Joining forces with producer-star
Brad Pitt, Forster had one of his biggest hits with the zombie spectacular,
World War Z (2013), with Mireille Enos, James Badge Dale, and Matthew Fox, and finishing up as the biggest-grossing zombie to date with a global return of $540 million. Forster’s first feature that he wrote or co-wrote (in this case, with Sean Conway) in sixteen years was the psychological drama,
All I See Is You (2016), with Blake Lively, Jason Clarke, Yvonne Strahovski, and Danny Huston, premiering at the Toronto Film Festival, but was the $30 million film was a box-office disaster, grossing only $678,000 worldwide.
Marc Forster’s roller-coaster commercial record took another upturn with
Christopher Robin (2018), his second directorial biopic about a children’s book author—in this case, Winnie the Pooh author A. A. Milne (portrayed by star Ewan McGregor), with Hayley Atwell, Jim Cummings, Brad Garrett—and becoming Disney’s highest-grossing Pooh movie at $197 million. Forster stayed in the children’s storytelling mode with his next feature as director with the sequel to the hit
Wonder (2017),
White Bird: A Wonder Story (originally set for theatrical release in 2022, but delayed to a date to be announced), starring Ariella Glaser, Bryce Gheisar, Orlando Schwerdt, Gillian Anderson, and Helen Mirren.
Marc Forster’s interest in adapting beloved books and authors continued with his next directorial assignment,
A Man Called Otto (2022), starring
Tom Hanks (also serving as producer with actor-wife Rita Wilson), Rachel Keller,
Mariana Trevino, and Manuel Garcia-Rulfo, and the second film version of Fredrik Backman’s mega-bestseller,
A Man Called Ove.
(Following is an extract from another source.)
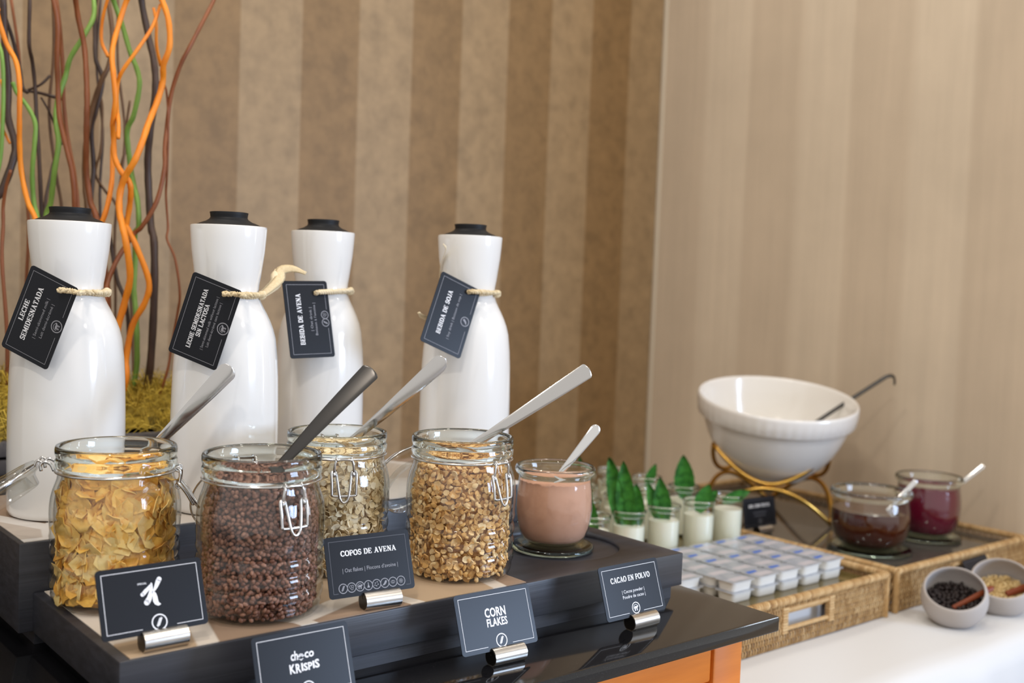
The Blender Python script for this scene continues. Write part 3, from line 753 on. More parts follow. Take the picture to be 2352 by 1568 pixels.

Forster had three subsequent projects as director-producer:
Untitled Greenpeace Project (date to be announced), written by Jonathan Glatzer; the World War II-set
The Cow (date to be announced), starring Ewan McGregor; and a new Thomas & Friends film,
The Adventures of Thomas (date to be announced), the first in the franchise set for theatrical release since
Thomas and The Magic Railroad (2000).